Ahead of the speech, various press reports suggest the UK is willing to make a net contribution of roughly €20 billion to ensure no other EU nation will need to make up a budget shortfall during a two-year transition. While she reportedly may not quote a specific figure in the speech, the gesture may help to foster a slightly more constructive dialogue between both sides during the next round of talks on Monday. But it is unlikely to be enough to convince EU leaders that enough progress has been made. 

The big sticking point is that the European side wants further commitments to honour longer-term costs, including pension liabilities, legal commitments and contingent liabilities, set aside in case a member state defaults on a loan. There's also the contentious issue of whether the UK's rebate, negotiated by Margaret Thatcher, should be included - and by extension, whether the UK should continue paying for farm subsidies, which the rebate was originally linked to.


Reported value of UK's budget offer

(Source: FT)

Rumours or truth?

The BBC is also reporting the €20bn payment is also contingent on access to the single market during the transition. This is reportedly slightly more contentious in Europe, and it's likely that the UK would also have to accept all four freedoms of the market - including freedom of movement - which may not be popular at home.
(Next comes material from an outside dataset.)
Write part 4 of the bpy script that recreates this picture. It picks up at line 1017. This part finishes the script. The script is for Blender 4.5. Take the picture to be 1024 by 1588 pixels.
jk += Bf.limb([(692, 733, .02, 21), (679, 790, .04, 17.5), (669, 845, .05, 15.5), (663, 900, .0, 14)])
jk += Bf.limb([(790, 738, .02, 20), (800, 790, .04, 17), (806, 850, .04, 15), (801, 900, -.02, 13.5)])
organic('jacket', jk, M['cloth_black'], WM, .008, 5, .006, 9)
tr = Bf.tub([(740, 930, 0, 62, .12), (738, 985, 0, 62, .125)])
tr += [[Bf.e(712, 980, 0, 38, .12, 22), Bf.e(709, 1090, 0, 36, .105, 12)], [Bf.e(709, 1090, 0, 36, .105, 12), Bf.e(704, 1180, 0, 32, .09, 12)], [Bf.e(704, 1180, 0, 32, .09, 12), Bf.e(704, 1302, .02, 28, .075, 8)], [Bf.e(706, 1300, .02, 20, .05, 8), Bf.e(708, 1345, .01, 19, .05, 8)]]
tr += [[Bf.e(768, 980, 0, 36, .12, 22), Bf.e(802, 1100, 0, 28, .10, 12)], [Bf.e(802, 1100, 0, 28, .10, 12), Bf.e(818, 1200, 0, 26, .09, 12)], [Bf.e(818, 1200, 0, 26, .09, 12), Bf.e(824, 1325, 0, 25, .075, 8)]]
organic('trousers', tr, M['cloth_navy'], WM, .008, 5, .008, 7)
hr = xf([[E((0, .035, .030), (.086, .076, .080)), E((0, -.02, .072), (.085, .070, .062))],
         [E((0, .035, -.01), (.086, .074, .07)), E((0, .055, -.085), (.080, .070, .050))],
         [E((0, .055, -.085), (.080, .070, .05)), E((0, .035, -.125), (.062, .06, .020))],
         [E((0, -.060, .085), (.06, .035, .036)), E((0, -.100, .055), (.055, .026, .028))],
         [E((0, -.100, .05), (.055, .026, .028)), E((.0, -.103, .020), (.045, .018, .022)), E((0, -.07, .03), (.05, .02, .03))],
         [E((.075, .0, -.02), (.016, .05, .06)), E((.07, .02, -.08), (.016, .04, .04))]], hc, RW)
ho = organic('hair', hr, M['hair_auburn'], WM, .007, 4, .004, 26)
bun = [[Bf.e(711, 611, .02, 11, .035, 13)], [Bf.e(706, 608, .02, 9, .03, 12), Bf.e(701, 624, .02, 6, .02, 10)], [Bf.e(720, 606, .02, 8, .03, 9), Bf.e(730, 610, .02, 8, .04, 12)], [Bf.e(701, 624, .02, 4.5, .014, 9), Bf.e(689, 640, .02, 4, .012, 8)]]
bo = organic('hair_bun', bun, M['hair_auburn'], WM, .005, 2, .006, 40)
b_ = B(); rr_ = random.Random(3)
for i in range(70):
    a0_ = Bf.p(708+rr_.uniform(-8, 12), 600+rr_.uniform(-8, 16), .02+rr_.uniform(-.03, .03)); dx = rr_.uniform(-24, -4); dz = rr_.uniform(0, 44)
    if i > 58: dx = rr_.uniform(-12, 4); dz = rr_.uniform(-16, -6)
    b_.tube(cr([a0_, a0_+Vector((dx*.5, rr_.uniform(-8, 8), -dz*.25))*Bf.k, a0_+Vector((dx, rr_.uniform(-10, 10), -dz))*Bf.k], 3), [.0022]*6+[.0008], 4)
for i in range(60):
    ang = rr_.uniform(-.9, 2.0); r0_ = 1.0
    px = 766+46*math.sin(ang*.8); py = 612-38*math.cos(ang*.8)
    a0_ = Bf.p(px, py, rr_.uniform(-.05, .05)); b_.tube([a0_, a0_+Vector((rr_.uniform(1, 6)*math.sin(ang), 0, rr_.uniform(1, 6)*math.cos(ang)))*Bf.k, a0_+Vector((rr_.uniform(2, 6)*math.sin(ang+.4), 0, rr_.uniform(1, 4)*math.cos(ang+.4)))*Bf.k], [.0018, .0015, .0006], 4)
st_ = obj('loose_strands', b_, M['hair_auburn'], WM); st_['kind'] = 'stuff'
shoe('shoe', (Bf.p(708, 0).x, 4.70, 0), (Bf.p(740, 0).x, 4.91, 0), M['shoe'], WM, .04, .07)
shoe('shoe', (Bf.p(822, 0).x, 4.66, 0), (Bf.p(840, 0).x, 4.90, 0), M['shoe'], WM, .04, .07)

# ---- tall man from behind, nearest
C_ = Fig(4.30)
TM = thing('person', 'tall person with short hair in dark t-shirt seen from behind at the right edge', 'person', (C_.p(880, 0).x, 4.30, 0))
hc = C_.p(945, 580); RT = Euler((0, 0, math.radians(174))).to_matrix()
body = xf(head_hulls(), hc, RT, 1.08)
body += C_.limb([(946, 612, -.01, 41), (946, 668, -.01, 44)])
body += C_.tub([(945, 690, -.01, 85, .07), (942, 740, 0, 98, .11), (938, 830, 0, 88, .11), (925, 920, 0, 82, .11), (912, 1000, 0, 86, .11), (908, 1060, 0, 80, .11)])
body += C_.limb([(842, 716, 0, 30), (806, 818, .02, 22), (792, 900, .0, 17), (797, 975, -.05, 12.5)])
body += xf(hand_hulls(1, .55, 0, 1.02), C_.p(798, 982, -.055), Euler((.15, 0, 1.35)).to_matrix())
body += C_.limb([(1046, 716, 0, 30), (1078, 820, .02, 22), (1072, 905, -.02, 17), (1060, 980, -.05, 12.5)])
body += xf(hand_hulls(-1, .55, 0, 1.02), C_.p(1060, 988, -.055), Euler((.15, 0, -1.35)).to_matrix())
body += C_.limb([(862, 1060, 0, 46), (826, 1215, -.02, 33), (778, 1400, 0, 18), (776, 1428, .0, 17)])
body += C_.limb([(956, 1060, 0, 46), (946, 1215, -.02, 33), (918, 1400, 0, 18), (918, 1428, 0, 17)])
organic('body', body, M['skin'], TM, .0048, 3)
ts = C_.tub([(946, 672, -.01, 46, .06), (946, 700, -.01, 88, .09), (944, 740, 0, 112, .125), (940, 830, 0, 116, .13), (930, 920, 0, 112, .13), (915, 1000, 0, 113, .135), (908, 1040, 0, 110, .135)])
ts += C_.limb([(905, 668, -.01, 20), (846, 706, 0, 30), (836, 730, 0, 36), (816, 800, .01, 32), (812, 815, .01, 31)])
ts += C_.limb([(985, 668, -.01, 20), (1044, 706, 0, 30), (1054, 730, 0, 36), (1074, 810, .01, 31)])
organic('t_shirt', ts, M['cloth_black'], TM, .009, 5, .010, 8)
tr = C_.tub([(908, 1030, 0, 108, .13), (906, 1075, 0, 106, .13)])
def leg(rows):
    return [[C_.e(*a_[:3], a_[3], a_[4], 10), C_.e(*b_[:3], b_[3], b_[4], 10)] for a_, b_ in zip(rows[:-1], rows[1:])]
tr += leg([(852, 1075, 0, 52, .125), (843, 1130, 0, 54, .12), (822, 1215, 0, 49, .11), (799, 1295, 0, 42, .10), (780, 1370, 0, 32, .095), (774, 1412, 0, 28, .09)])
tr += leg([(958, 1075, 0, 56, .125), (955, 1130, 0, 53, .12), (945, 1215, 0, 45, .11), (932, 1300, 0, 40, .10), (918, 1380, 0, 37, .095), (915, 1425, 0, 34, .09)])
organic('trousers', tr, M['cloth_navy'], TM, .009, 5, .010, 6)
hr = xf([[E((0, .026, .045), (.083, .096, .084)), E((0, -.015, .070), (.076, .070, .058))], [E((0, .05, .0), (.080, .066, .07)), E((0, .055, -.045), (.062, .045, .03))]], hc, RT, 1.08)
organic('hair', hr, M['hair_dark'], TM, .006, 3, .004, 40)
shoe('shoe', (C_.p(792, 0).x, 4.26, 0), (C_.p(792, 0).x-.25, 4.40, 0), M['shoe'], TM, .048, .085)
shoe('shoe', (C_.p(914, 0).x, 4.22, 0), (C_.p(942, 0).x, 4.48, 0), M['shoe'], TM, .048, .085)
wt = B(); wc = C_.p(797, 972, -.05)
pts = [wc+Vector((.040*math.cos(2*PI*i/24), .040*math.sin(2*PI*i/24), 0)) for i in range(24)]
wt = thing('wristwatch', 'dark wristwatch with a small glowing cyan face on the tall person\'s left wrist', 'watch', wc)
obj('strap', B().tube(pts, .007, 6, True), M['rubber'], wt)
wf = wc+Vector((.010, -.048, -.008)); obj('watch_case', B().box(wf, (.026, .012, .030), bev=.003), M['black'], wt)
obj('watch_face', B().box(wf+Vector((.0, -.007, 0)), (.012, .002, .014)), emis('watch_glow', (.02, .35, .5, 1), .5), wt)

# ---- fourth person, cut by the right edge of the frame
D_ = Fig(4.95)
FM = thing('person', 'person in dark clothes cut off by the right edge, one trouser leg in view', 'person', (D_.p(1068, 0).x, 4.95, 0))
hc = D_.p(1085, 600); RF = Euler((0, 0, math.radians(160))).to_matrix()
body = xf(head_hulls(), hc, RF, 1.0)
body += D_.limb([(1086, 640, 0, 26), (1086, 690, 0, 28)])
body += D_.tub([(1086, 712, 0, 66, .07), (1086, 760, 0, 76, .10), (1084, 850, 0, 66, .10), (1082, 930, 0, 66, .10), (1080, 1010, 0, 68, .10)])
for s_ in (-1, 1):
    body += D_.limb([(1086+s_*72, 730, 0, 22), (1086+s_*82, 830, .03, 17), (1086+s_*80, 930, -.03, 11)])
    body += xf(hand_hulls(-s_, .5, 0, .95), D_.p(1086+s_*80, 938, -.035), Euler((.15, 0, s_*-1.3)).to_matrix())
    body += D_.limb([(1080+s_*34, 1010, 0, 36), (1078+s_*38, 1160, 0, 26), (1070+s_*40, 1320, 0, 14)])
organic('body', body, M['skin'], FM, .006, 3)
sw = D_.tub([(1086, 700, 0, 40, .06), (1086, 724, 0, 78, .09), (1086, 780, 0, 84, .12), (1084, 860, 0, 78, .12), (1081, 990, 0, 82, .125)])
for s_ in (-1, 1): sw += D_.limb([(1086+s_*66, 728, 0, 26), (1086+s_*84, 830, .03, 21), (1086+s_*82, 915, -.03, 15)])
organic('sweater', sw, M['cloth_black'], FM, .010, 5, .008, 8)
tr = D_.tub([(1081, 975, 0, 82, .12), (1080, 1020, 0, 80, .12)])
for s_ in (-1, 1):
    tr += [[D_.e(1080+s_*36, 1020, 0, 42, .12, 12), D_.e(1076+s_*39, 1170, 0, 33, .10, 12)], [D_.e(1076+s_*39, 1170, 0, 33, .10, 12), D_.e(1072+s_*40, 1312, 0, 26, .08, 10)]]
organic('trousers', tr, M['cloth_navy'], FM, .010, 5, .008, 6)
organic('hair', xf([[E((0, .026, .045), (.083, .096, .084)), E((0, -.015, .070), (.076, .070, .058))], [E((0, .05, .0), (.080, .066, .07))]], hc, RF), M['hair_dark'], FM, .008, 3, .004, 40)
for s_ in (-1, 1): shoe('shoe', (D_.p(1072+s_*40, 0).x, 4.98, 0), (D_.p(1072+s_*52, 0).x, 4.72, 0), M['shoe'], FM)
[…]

So for now at least, without progress on these various issues, it looks unlikely that resolution will be reached before the European Council's October vote.

If no progress is made, what happens next?

When it comes to the divorce bill, the Prime Minister has two dilemmas. The first is the UK government is aware that money is a key bargaining chip in the talks. That's why the UK has been vocal in pushing to discuss trade talks in tandem with issues surrounding costs, and one minister told the BBC's Kuenssberg that money is "our only leverage".

But the more imminent conundrum for Theresa May is political. A Guardian/ICM poll in August found that only 18% would view a £20bn bill as acceptable, and with only a matter of days until the Conservative Party conference, she will be keen to avoid negative headlines. 

This means that the deadlock between London and Brussels may still take some time to break. But the better news, at least for markets, is that the UK cabinet has reportedly agreed on the possibility of a two year transition deal. Whilst it could take some time before this is formally agreed, it would be a positive for both UK markets and the economy as the tail-risk of a cliff edge fades even more.